Saturday, April 4, 2009

National Poetry Month: Allen Ginsberg

Allen Ginsberg has managed to make himself one of America's most distinguished iconoclasts, leading the counter culture when he was young and then becoming mainstream enough to show up to the AWP conference in coat and tie in the years before his death. Ginsberg has had several collections of poetry go on to be literary classics -- in addition to Howl, Kaddish and Other Poems, Reality Sandwiches, Planet News, and Fall of America are all classics. Kaddish, named after a Jewish death prayer, deals with the passing of his mother Naomi. Fall of America, recipient of the National Book Award, is a series of poems chronicling the counter-culture, and especially its opposition to Vietnam. Planet News inspired the title of Bob Dylan's album Planet Waves; two years later Ginsberg joined Dylan on the Rolling Thunder Review and wrote the liner notes for Desire.

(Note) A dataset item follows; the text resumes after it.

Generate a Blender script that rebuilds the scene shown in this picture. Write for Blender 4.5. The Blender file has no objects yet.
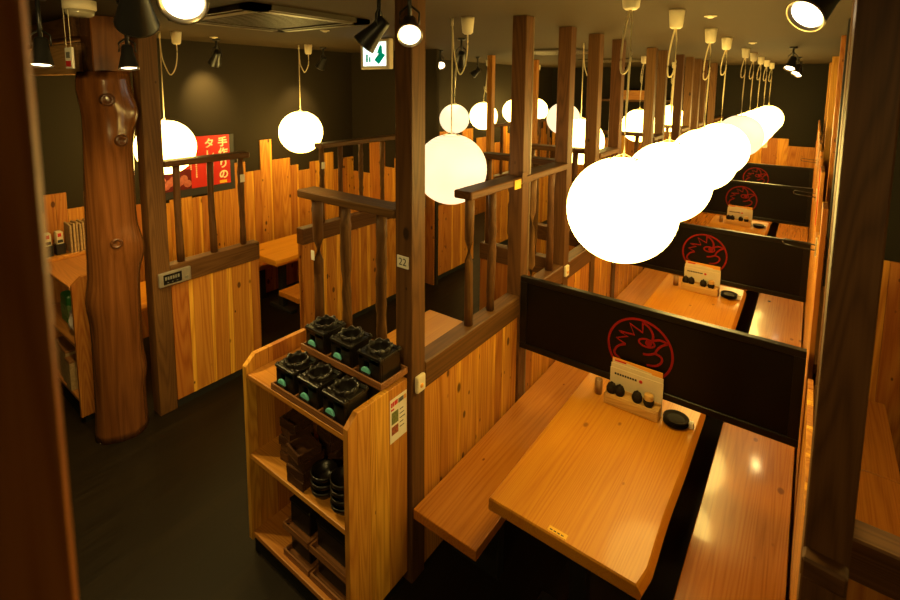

My favorite Ginberg poem may be "Supermarket in California," a poem in which Ginsberg imagines stalking Walt Whitman's ghost as he shops in a modern-day grocery store, interacting with contemporary commerce. In it, as in much of his work, Ginsberg adopts Whitman's unique style of writing and the long line which is his trademark.

Ginsberg also did much to bridge the gap between music and poetry. He recorded the album First Blues with Bob Dylan. Near his death, he recorded "Ballad of the Skeletons" with Paul McCartney. A fantastic version of him reading "America" exists set against the background of Tom Waits' "Closing Time." It is breathtaking and powerful.